WHAT YOU WILL DO: Give the data again exactly as written, skipping any pictures.
— BEGIN SOURCE MATERIAL —
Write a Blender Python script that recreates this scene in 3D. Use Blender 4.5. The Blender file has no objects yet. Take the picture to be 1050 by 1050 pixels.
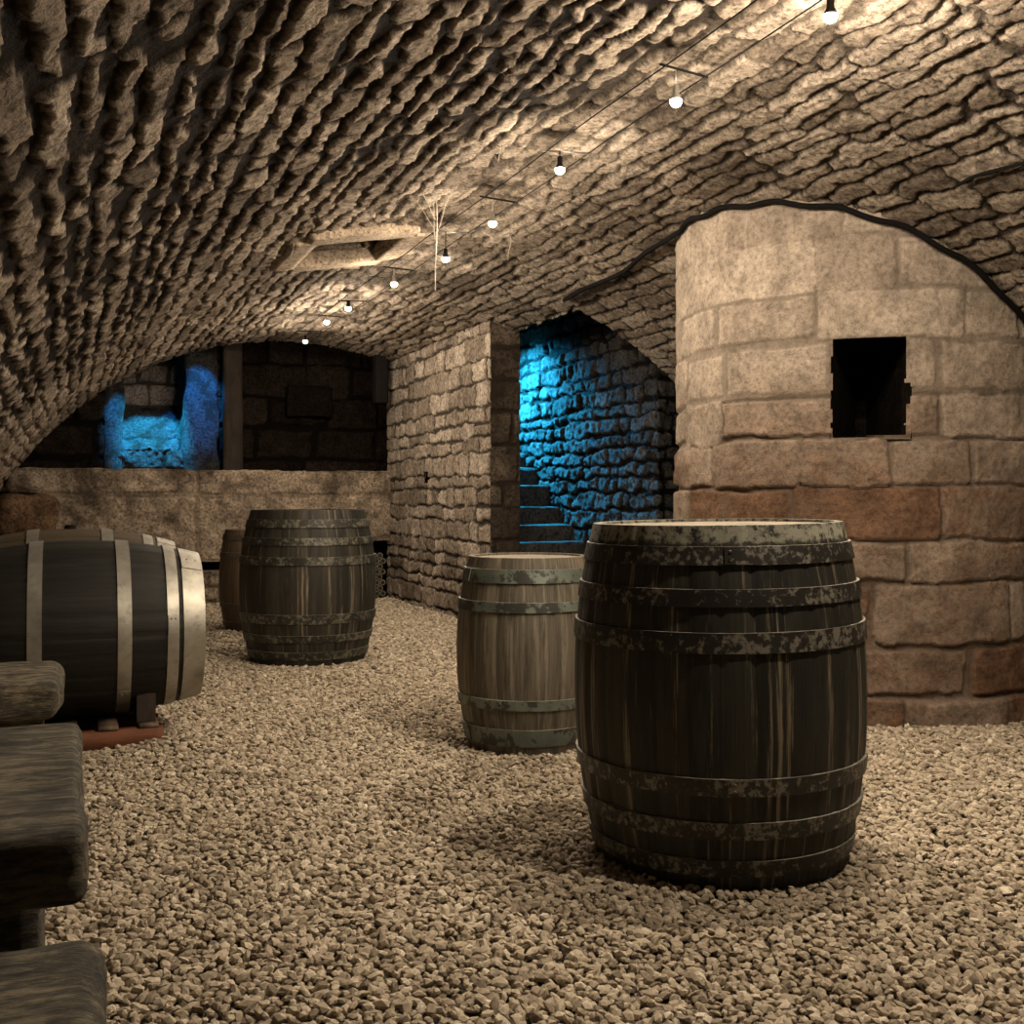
import bpy, bmesh, math, random
import numpy as np
from mathutils import Vector, Matrix

random.seed(7)
scene = bpy.context.scene
COL = scene.collection
PI = math.pi

# ------------------------------------------------------------------ frame of the place
# x runs across the vaulted cellar, y along it, z up; the camera stands at (0, 0, 1.225)
# and looks 22 degrees to the right of the vault's axis.
YAW = math.radians(22)
CAM_H = 1.225
VX, VZ, VR = 2.52, -0.56, 3.70          # barrel vault: centre line and radius

def vault_h(x):
    return VZ + math.sqrt(max(0.0, VR * VR - (x - VX) ** 2))

# ------------------------------------------------------------------ noise
def _hash(ix, iy, seed):
    h = (ix.astype(np.uint32) * np.uint32(374761393)
         + iy.astype(np.uint32) * np.uint32(668265263)
         + np.uint32((seed * 2246822519 + 3266489917) & 0xFFFFFFFF))
    h = (h ^ (h >> np.uint32(13))) * np.uint32(1274126177)
    h = h ^ (h >> np.uint32(16))
    return h.astype(np.float64) / 4294967295.0

def vnoise(x, y, seed=0):
    x = np.asarray(x, float); y = np.asarray(y, float)
    xi = np.floor(x); yi = np.floor(y)
    fx = x - xi; fy = y - yi
    fx = fx * fx * (3 - 2 * fx); fy = fy * fy * (3 - 2 * fy)
    xi = xi.astype(np.int64) + 100000; yi = yi.astype(np.int64) + 100000
    a = _hash(xi, yi, seed); b = _hash(xi + 1, yi, seed)
    c = _hash(xi, yi + 1, seed); d = _hash(xi + 1, yi + 1, seed)
    return (a * (1 - fx) + b * fx) * (1 - fy) + (c * (1 - fx) + d * fx) * fy - 0.5

def fbm(x, y, seed=0, octs=4):
    r = 0; a = 1.0
    for k in range(octs):
        r = r + a * vnoise(x, y, seed + 17 * k)
        x = x * 2.03 + 3.1; y = y * 2.03 + 1.7; a *= 0.52
    return r

# ------------------------------------------------------------------ mesh building
def link(name, me, mat=None, parent=None, kind=None):
    o = bpy.data.objects.new(name, me)
    COL.objects.link(o)
    if mat is not None and len(me.materials) == 0:
        me.materials.append(mat)
    if parent is not None:
        o.parent = parent
    if kind:
        o['kind'] = kind
    return o

def raw_mesh(name, verts, faces, smooth=True, attrs=None, fattrs=None):
    """verts Nx3 array, faces MxK array (all the same K)"""
    me = bpy.data.meshes.new(name)
    verts = np.ascontiguousarray(verts, dtype=np.float32)
    faces = np.ascontiguousarray(faces, dtype=np.int32)
    n, m, k = len(verts), len(faces), faces.shape[1]
    me.vertices.add(n); me.loops.add(m * k); me.polygons.add(m)
    me.vertices.foreach_set('co', verts.ravel())
    me.loops.foreach_set('vertex_index', faces.ravel())
    me.polygons.foreach_set('loop_start', np.arange(0, m * k, k, dtype=np.int32))
    me.polygons.foreach_set('use_smooth', np.full(m, bool(smooth)))
    me.update(calc_edges=True)
    for key, arr in (attrs or {}).items():
        me.attributes.new(key, 'FLOAT', 'POINT').data.foreach_set('value', np.ascontiguousarray(arr, dtype=np.float32).ravel())
    for key, arr in (fattrs or {}).items():
        me.attributes.new(key, 'FLOAT', 'FACE').data.foreach_set('value', np.ascontiguousarray(arr, dtype=np.float32).ravel())
    me.validate()
    return me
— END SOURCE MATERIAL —
SOLVED EXERCISE:
Write a Blender Python script that recreates this scene in 3D. Use Blender 4.5. The Blender file has no objects yet. Take the picture to be 1050 by 1050 pixels.
import bpy, bmesh, math, random
import numpy as np
from mathutils import Vector, Matrix

random.seed(7)
scene = bpy.context.scene
COL = scene.collection
PI = math.pi

# ------------------------------------------------------------------ frame of the place
# x runs across the vaulted cellar, y along it, z up; the camera stands at (0, 0, 1.225)
# and looks 22 degrees to the right of the vault's axis.
YAW = math.radians(22)
CAM_H = 1.225
VX, VZ, VR = 2.52, -0.56, 3.70          # barrel vault: centre line and radius

def vault_h(x):
    return VZ + math.sqrt(max(0.0, VR * VR - (x - VX) ** 2))

# ------------------------------------------------------------------ noise
def _hash(ix, iy, seed):
    h = (ix.astype(np.uint32) * np.uint32(374761393)
         + iy.astype(np.uint32) * np.uint32(668265263)
         + np.uint32((seed * 2246822519 + 3266489917) & 0xFFFFFFFF))
    h = (h ^ (h >> np.uint32(13))) * np.uint32(1274126177)
    h = h ^ (h >> np.uint32(16))
    return h.astype(np.float64) / 4294967295.0

def vnoise(x, y, seed=0):
    x = np.asarray(x, float); y = np.asarray(y, float)
    xi = np.floor(x); yi = np.floor(y)
    fx = x - xi; fy = y - yi
    fx = fx * fx * (3 - 2 * fx); fy = fy * fy * (3 - 2 * fy)
    xi = xi.astype(np.int64) + 100000; yi = yi.astype(np.int64) + 100000
    a = _hash(xi, yi, seed); b = _hash(xi + 1, yi, seed)
    c = _hash(xi, yi + 1, seed); d = _hash(xi + 1, yi + 1, seed)
    return (a * (1 - fx) + b * fx) * (1 - fy) + (c * (1 - fx) + d * fx) * fy - 0.5

def fbm(x, y, seed=0, octs=4):
    r = 0; a = 1.0
    for k in range(octs):
        r = r + a * vnoise(x, y, seed + 17 * k)
        x = x * 2.03 + 3.1; y = y * 2.03 + 1.7; a *= 0.52
    return r

# ------------------------------------------------------------------ mesh building
def link(name, me, mat=None, parent=None, kind=None):
    o = bpy.data.objects.new(name, me)
    COL.objects.link(o)
    if mat is not None and len(me.materials) == 0:
        me.materials.append(mat)
    if parent is not None:
        o.parent = parent
    if kind:
        o['kind'] = kind
    return o

def raw_mesh(name, verts, faces, smooth=True, attrs=None, fattrs=None):
    """verts Nx3 array, faces MxK array (all the same K)"""
    me = bpy.data.meshes.new(name)
    verts = np.ascontiguousarray(verts, dtype=np.float32)
    faces = np.ascontiguousarray(faces, dtype=np.int32)
    n, m, k = len(verts), len(faces), faces.shape[1]
    me.vertices.add(n); me.loops.add(m * k); me.polygons.add(m)
    me.vertices.foreach_set('co', verts.ravel())
    me.loops.foreach_set('vertex_index', faces.ravel())
    me.polygons.foreach_set('loop_start', np.arange(0, m * k, k, dtype=np.int32))
    me.polygons.foreach_set('use_smooth', np.full(m, bool(smooth)))
    me.update(calc_edges=True)
    for key, arr in (attrs or {}).items():
        me.attributes.new(key, 'FLOAT', 'POINT').data.foreach_set('value', np.ascontiguousarray(arr, dtype=np.float32).ravel())
    for key, arr in (fattrs or {}).items():
        me.attributes.new(key, 'FLOAT', 'FACE').data.foreach_set('value', np.ascontiguousarray(arr, dtype=np.float32).ravel())
    me.validate()
    return me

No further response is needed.